Eine Fundgrube für historische Exquisitäten sind die Schriften auch deshalb, da Pepys sich für alles interessiert, was ihm begegnet – und zwar für alles leidenschaftlich. Er, der spätere Brieffreund Isaac Newtons, besucht Parlamentsdebatten, Museen, medizinische Experimente, besichtigt das erste Aquarium, rennt an jede öffentliche Hinrichtung, ist regelrecht süchtig nach Theater und sein Kopf «ganz voll davon, eine Theorie der Musik zu entwerfen, wie sie noch nie versucht worden ist». Jedes Schauspiel wird zudem fachmännisch kommentiert. So heisst es etwa zu Shakespeares «Romeo und Julia»: «Das schlechteste Stück, das ich je gesehen habe, dazu schauderhaft gespielt.
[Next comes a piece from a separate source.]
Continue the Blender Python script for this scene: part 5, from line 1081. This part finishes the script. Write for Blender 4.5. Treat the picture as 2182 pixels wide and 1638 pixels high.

Habe beschlossen, nie wieder in eine Première zu gehen, weil die Schauspieler dauernd ihren Text vergessen.»

Sentimental und ironisch

Doch Pepys war nicht nur ein selbstgerechter Patriarch. Er sorgte sich oft um andere, auch ihm Untergebene, er liebte seine Frau wirklich, war frei von Neid, dafür furchtbar oft rührig-sentimental und kannte durchaus auch Selbstironie. Beseelt vom Leben und all seinen Möglichkeiten feierte er jeden Tag als das ganz Besondere, das er war, und steigerte schreibend den Wert jedes Erlebnisses noch mal. Ein Ausflug mit Hirtenbekanntschaft, Glühwürmchen und Milch endet so mit dem «schönsten Blumenstrauss, den ich je gesehen habe», Flötenweisen rühren ihn zu Tränen, und begeistert zählt er die Anzahl Wachteleier auf, die seine Frau ihm servierte.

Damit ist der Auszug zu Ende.